Earth is one of a series of Fictions, with the composer exploring this particular combination as a means of presenting "possible relationships between instruments incommensurate in timbre, technique and/or register, by forcing them together into ensemble rhythms". This description really suggests little of the drama Barrett invests in the encounter, drawing the listener in with ineluctable magnetism.
Yesterday's Swedish programme included the jokey Fanar by Eric Forare, the earnest Intra by Jan W. Morthenson, the intricately-intertwined Toile tournee by Chrichan Larson, melding the timbres of saxophone and trombone, the game-like strategies for working out combinations of guitar, vibraphone and trombone in Ivo Nilsson's Tre equali, and two highly-contrasted pieces by Sten Melin, Hyssj (Hush) for other-worldly quiet piccolo and harmonicsobsessed guitar, and a noholds-barred, world music send-up, Seven Heaven.

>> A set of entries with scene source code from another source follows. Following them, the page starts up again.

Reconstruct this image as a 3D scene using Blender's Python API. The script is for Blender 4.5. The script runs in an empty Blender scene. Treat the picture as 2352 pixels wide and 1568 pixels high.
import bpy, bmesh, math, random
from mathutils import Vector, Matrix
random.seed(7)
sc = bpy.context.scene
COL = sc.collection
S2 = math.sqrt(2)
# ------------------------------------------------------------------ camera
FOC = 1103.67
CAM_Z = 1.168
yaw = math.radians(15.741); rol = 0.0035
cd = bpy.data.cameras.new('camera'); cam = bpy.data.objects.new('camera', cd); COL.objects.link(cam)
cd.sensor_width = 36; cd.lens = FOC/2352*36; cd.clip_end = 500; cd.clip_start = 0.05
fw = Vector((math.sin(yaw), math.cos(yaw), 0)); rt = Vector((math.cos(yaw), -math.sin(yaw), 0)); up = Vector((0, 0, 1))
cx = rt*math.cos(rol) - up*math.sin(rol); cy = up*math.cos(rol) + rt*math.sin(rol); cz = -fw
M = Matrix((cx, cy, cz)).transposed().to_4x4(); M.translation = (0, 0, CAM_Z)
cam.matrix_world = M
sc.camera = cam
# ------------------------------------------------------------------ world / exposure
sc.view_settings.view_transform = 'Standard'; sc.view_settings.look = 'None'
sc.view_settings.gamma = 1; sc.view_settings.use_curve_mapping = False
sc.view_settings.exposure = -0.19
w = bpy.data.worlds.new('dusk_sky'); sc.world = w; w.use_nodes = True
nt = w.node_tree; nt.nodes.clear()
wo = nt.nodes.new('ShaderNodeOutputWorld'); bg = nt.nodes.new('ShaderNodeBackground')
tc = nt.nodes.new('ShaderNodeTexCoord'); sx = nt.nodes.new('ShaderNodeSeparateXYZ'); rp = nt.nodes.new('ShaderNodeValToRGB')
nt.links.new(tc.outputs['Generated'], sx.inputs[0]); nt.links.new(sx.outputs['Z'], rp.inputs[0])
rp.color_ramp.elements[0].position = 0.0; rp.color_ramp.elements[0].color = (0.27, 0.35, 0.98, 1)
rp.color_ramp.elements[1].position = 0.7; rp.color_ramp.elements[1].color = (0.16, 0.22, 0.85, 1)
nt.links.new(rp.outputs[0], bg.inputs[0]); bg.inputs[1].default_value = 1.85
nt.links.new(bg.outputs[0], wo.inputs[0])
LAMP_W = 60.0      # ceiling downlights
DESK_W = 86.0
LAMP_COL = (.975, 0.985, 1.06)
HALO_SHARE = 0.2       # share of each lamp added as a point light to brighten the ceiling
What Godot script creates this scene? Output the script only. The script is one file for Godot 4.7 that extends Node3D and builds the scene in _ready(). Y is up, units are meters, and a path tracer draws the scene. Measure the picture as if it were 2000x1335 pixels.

Magnus Andersson's lunchtime guitar recital on Saturday (St Canice's Cathedral) presented the familiar (Giuliani, Tarrega, Albeniz, Villa-Lobos) and the unfamiliar (Bent Sorensen and Uros Rojko) in a carefully-planned sequence illustrating the different schools of guitar music and performance. The performances were uneven, rusty, even tentative in the standard fare, altogether more persuasive in the more recent work. Sorensen's Angelus Waltz and Shadow Siciliano are both short, disembodied studies, like faded reproductions where the whole has to be imagined on the basis of a few, barely-discernible fragments. Rojko's Passing Away takes a minimum of material and spins it out with focus and rigor as well as wit (he studied with Ligeti) so that it becomes a clear-sighted essay in form.
Saturday evening's recital at St Canice's was given by cellist Raphael Wallfisch, accompanied by Ronan O'Hora. Wallfisch's playing throughout the evening was notable for the easy fullness of his gorgeous, flowing tone. If this sort of tonal indulgence were all that were required in sonatas by Beethoven (Op. 102 No. 1 in D) and Brahms (Op. 99 in F), the Much Ado About Nothing Suite by Korngold, the Stucke im Volkston by Schumann or the Op. 72 Sonata for Solo Cello by Vainberg, then this recital would be about as good as you would get. The derisorily subservient balances of the piano, however, often made nonsense of the musical material. The Brahms sonata, curiously (by dint, I suspect, of the difficulty of the piano part), fared best in this regard, even better than the mostly melodically-driven Korngold suite.
Only the finely-contrasted moods of the Vainberg sonata, rich in resonances of Shostakovich, came across as a truly convincing musical statement.